The same balance sheet that is funding trade, agriculture, and manufacturing is also supporting clean energy, financial inclusion, youth empowerment, and community development.
This is what impact at scale looks like.
It is not defined by isolated programmes, but by the alignment of capital, capability, and intent—ensuring that growth in the bank translates into progress in the lives of the people it serves.
Entering the Next Phase from a Position of Strength
Having delivered strong growth, improved efficiency, and expanded its impact across the economy, Absa now enters its next phase with a balance sheet—and a strategy—firmly aligned for the future.
The operating environment is expected to remain dynamic, but increasingly opportunity-rich. Uganda’s economy is projected to accelerate further, supported by oil and gas developments, infrastructure investment, and expanding regional trade. For the banking sector, this signals a gradual shift from cautious positioning toward more selective, opportunity-driven growth.
For Absa, this transition is already underway.
The bank is positioning to expand its lending capacity, particularly as economic activity strengthens and demand for credit in key sectors such as trade, manufacturing, and energy begins to pick up. This is underpinned by a significantly strengthened funding base, with customer deposits now at UGX 4.66 trillion and a more liquid balance sheet capable of supporting future asset growth.

At the same time, Absa is continuing to deepen its digital leadership, building on strong momentum in payments and mobile banking. The focus remains on making banking faster, simpler, and more inclusive, while leveraging technology to scale efficiently across a growing and increasingly diverse customer base
Strategic expansion also remains a key priority. The pending acquisition of Standard Chartered’s retail and wealth business in Uganda is expected to further strengthen the bank’s position in high-value segments, broadening its customer base and enhancing its capabilities in both retail and wealth management.
Internally, the bank continues to invest in what has already proven to be a critical enabler of performance—its people and culture. The emphasis on building a winning, diverse, and execution-driven team is expected to remain central as the organisation scales and adapts to new opportunities.
Sustainability, too, is becoming more deeply embedded within the business.
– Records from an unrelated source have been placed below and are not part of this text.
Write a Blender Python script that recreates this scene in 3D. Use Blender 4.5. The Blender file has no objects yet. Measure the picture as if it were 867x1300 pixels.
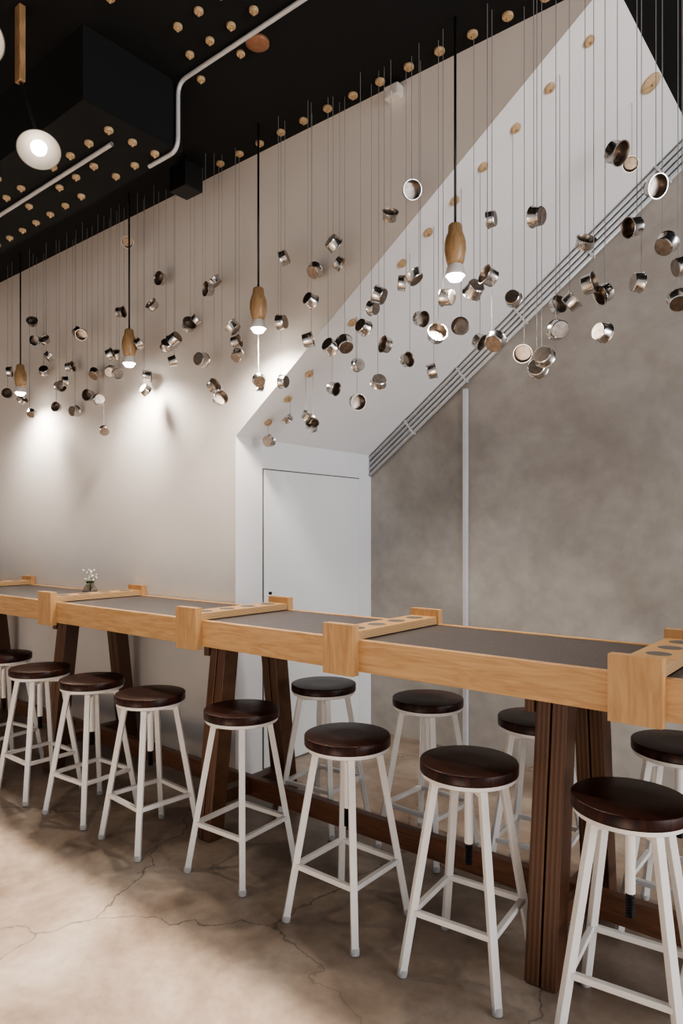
import bpy, bmesh, math, random
from mathutils import Vector, Matrix
random.seed(7)
S=bpy.context.scene
COL=S.collection
S.view_settings.view_transform='AgX'
S.view_settings.look='AgX - Medium High Contrast'
S.view_settings.exposure=.36
# ---------------------------------------------------------------- materials
def new_mat(name):
    m=bpy.data.materials.new(name); m.use_nodes=True
    nt=m.node_tree; return m,nt,nt.nodes['Principled BSDF']
def simple(name,col,rough=.5,metal=0,emit=None,es=0,var=.08,scale=12,bump=0):
    m,nt,b=new_mat(name)
    b.inputs['Roughness'].default_value=rough; b.inputs['Metallic'].default_value=metal
    tc=nt.nodes.new('ShaderNodeTexCoord'); n=nt.nodes.new('ShaderNodeTexNoise'); n.inputs['Scale'].default_value=scale; n.inputs['Detail'].default_value=5
    r=nt.nodes.new('ShaderNodeValToRGB')
    r.color_ramp.elements[0].position=.3; r.color_ramp.elements[1].position=.7
    r.color_ramp.elements[0].color=[c*(1-var) for c in col]+[1]
    r.color_ramp.elements[1].color=[min(1,c*(1+var)) for c in col]+[1]
    nt.links.new(tc.outputs['Object'],n.inputs['Vector']); nt.links.new(n.outputs['Fac'],r.inputs['Fac']); nt.links.new(r.outputs['Color'],b.inputs['Base Color'])
    if bump:
        bp=nt.nodes.new('ShaderNodeBump'); bp.inputs['Strength'].default_value=bump; bp.inputs['Distance'].default_value=.01
        nt.links.new(n.outputs['Fac'],bp.inputs['Height']); nt.links.new(bp.outputs['Normal'],b.inputs['Normal'])
    if emit:
        b.inputs['Emission Color'].default_value=list(emit)+[1]; b.inputs['Emission Strength'].default_value=es
    return m
def wood(name,c1,c2,scale=(2,25,25),rough=.45,dist=1.5,spec=.5):
    m,nt,b=new_mat(name); b.inputs['Roughness'].default_value=rough; b.inputs['Specular IOR Level'].default_value=spec
    tc=nt.nodes.new('ShaderNodeTexCoord'); mp=nt.nodes.new('ShaderNodeMapping'); mp.inputs['Scale'].default_value=scale
    n=nt.nodes.new('ShaderNodeTexNoise'); n.inputs['Scale'].default_value=1.5; n.inputs['Detail'].default_value=8; n.inputs['Distortion'].default_value=dist
    r=nt.nodes.new('ShaderNodeValToRGB'); r.color_ramp.elements[0].position=.32; r.color_ramp.elements[1].position=.68
    r.color_ramp.elements[0].color=list(c1)+[1]; r.color_ramp.elements[1].color=list(c2)+[1]
    nt.links.new(tc.outputs['Object'],mp.inputs['Vector']); nt.links.new(mp.outputs['Vector'],n.inputs['Vector'])
    nt.links.new(n.outputs['Fac'],r.inputs['Fac']); nt.links.new(r.outputs['Color'],b.inputs['Base Color'])
    bp=nt.nodes.new('ShaderNodeBump'); bp.inputs['Strength'].default_value=.06
    nt.links.new(n.outputs['Fac'],bp.inputs['Height']); nt.links.new(bp.outputs['Normal'],b.inputs['Normal'])
    return m
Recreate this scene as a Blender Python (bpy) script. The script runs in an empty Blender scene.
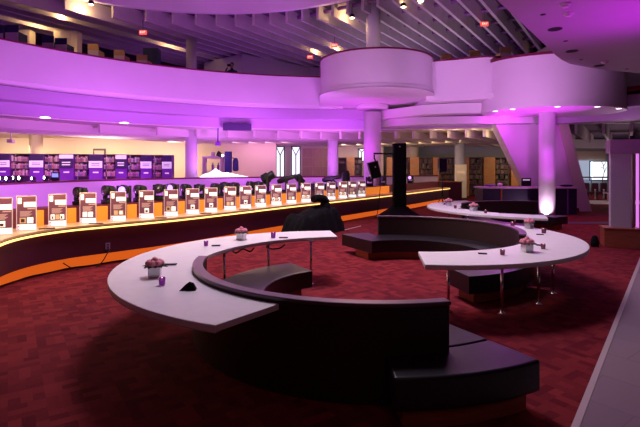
import bpy, bmesh, math, random
from math import sin, cos, pi, radians as R, sqrt, atan2, degrees
from mathutils import Vector, Matrix
random.seed(7)
sc = bpy.context.scene
COL = sc.collection
FPX, HOR, CH = 463.0, 168.4, 1.96

# ------------------------------------------------------------ measuring
def P(x, y, Y):
    return Vector(((x-320)/FPX*Y, Y, CH-(y-HOR)/FPX*Y))
def G(x, y, z=0.0):
    Y = FPX*(CH-z)/(y-HOR)
    return Vector(((x-320)/FPX*Y, Y, z))
def XX(x, Y): return (x-320)/FPX*Y
def ZZ(y, Y): return CH-(y-HOR)/FPX*Y

# ------------------------------------------------------------ materials
def mat(name, col, rough=.5, metal=0, emit=None, es=0, var=0, vscale=6, spec=.5, trans=0, coat=0):
    m = bpy.data.materials.new(name); m.use_nodes = True
    nt = m.node_tree; b = nt.nodes['Principled BSDF']
    b.inputs['Base Color'].default_value = (*col, 1)
    b.inputs['Roughness'].default_value = rough
    b.inputs['Metallic'].default_value = metal
    b.inputs['Specular IOR Level'].default_value = spec
    b.inputs['Transmission Weight'].default_value = trans
    b.inputs['Coat Weight'].default_value = coat
    if emit:
        b.inputs['Emission Color'].default_value = (*emit, 1)
        b.inputs['Emission Strength'].default_value = es
    if var:
        tc = nt.nodes.new('ShaderNodeTexCoord'); n = nt.nodes.new('ShaderNodeTexNoise')
        n.inputs['Scale'].default_value = vscale; n.inputs['Detail'].default_value = 4
        r = nt.nodes.new('ShaderNodeValToRGB')
        r.color_ramp.elements[0].position = .3; r.color_ramp.elements[1].position = .7
        r.color_ramp.elements[0].color = (*[c*(1-var) for c in col], 1)
        r.color_ramp.elements[1].color = (*[min(1, c*(1+var)) for c in col], 1)
        nt.links.new(tc.outputs['Object'], n.inputs['Vector'])
        nt.links.new(n.outputs['Fac'], r.inputs['Fac']); nt.links.new(r.outputs['Color'], b.inputs['Base Color'])
    return m

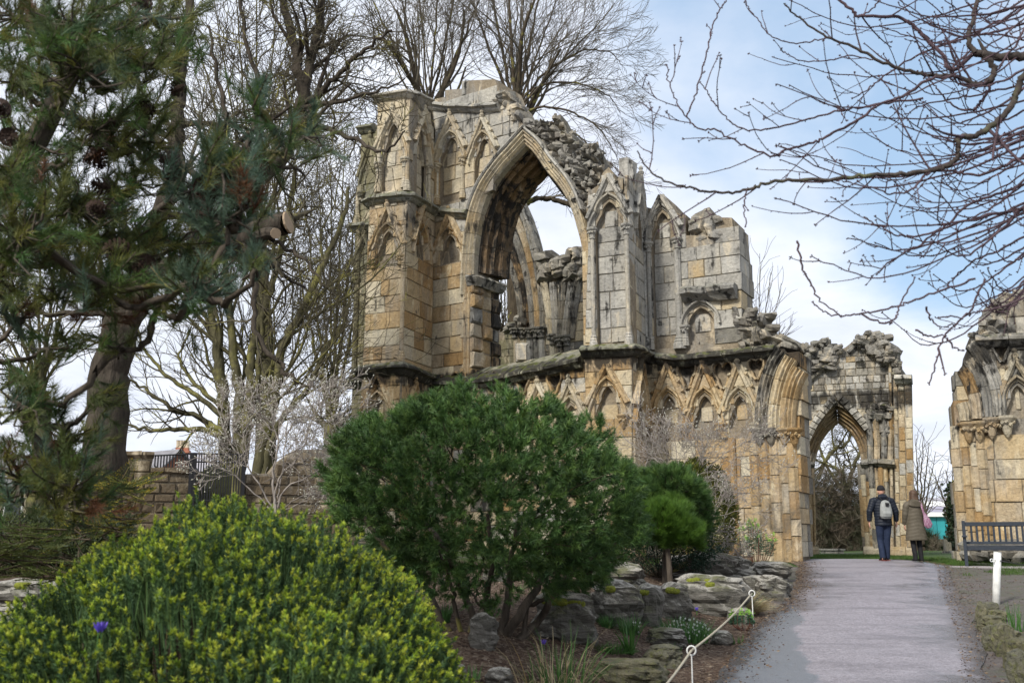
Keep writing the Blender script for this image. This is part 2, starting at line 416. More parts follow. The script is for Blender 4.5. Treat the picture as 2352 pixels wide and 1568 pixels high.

Beyond standalone initiatives, Absa is integrating environmental, social, and governance considerations into its core decision-making processes, ensuring that growth remains aligned with long-term impact and responsible banking principles.
As Managing Director David Wandera noted, the bank enters this next phase from a position of confidence:
“We enter this next phase from a position of strength, with a clear strategy, a strong balance sheet, and a team aligned to deliver sustainable growth.”
Taken together, these priorities point to a bank that is not simply building on past performance, but positioning itself deliberately for what comes next. The foundations are firmly in place—a stronger balance sheet, improved efficiency, a more diversified income base, and a clear strategic direction.
The opportunity now lies in scaling that foundation—deploying capital more assertively as conditions allow, deepening customer relationships, and continuing to translate growth into real economic impact.
If 2025 was a year of acceleration, then the years ahead may well be defined by expansion—executed with the same discipline that has come to define Absa’s recent performance.